Probabilistic Stability Assessment of Plane Strain Tunnel Headings in Spatially Random Clays

Estimating the face stability of tunnels is a major issue in tunnel design, especially for shallow shield tunnels. Many attempts have been made for the undrained stability of tunnels against face failure, but most available solutions were obtained from the deterministic analysis assuming homogeneous clay and a nonhomogeneous clay of depth-dependent strength. This paper describes the probabilistic stability analysis of plain strain tunnel headings in spatially varying clays with trends of undrained shear strength linearly increased with depth. Using the adaptive finite element limit analysis, the problem is solved based on the generation of nonstationary random fields with Monte Carlo simulations.
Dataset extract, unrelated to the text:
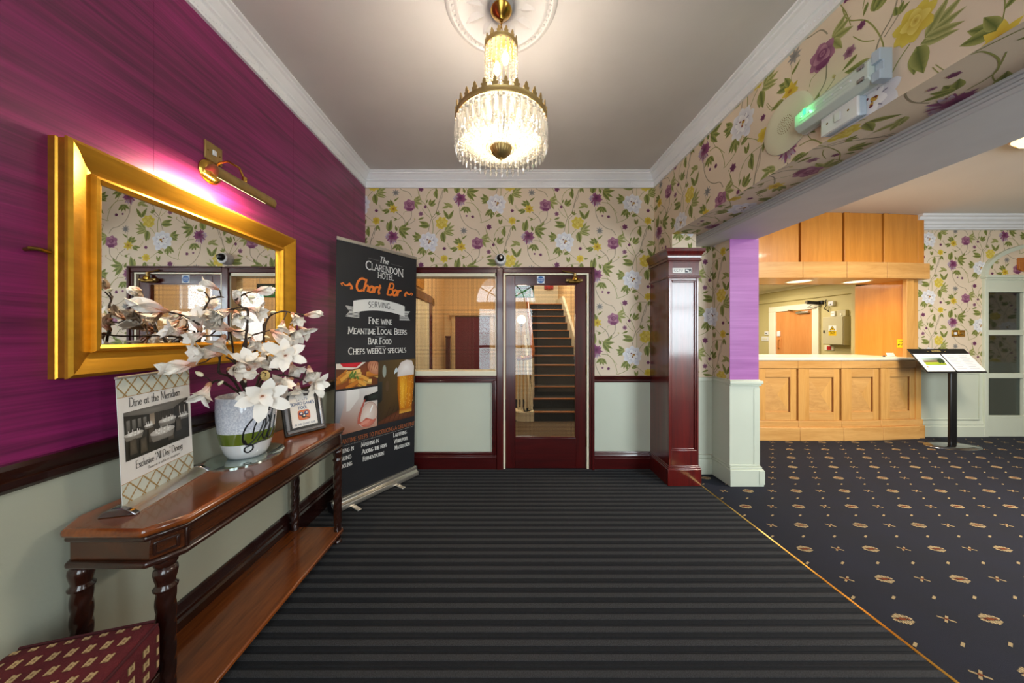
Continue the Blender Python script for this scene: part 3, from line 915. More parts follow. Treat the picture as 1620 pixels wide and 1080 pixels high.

The stability statistics and collapse mechanisms of pressurized headings under surcharge on the ground surface are presented, considering the effect of cover depth, unsupported length, and strength gradient. The worst-case correlation length where a mean heading stability reaches a minimum is examined. The safety factors are determined for headings at distinct target levels of failure probability. It is found that neglecting the clay randomness leads to the overprediction of heading stability, and it is more prominent for deeper headings. The results provide guidance for the practical estimation of tunnel headings in spatially varying undrained clay that can be encountered in tunneling.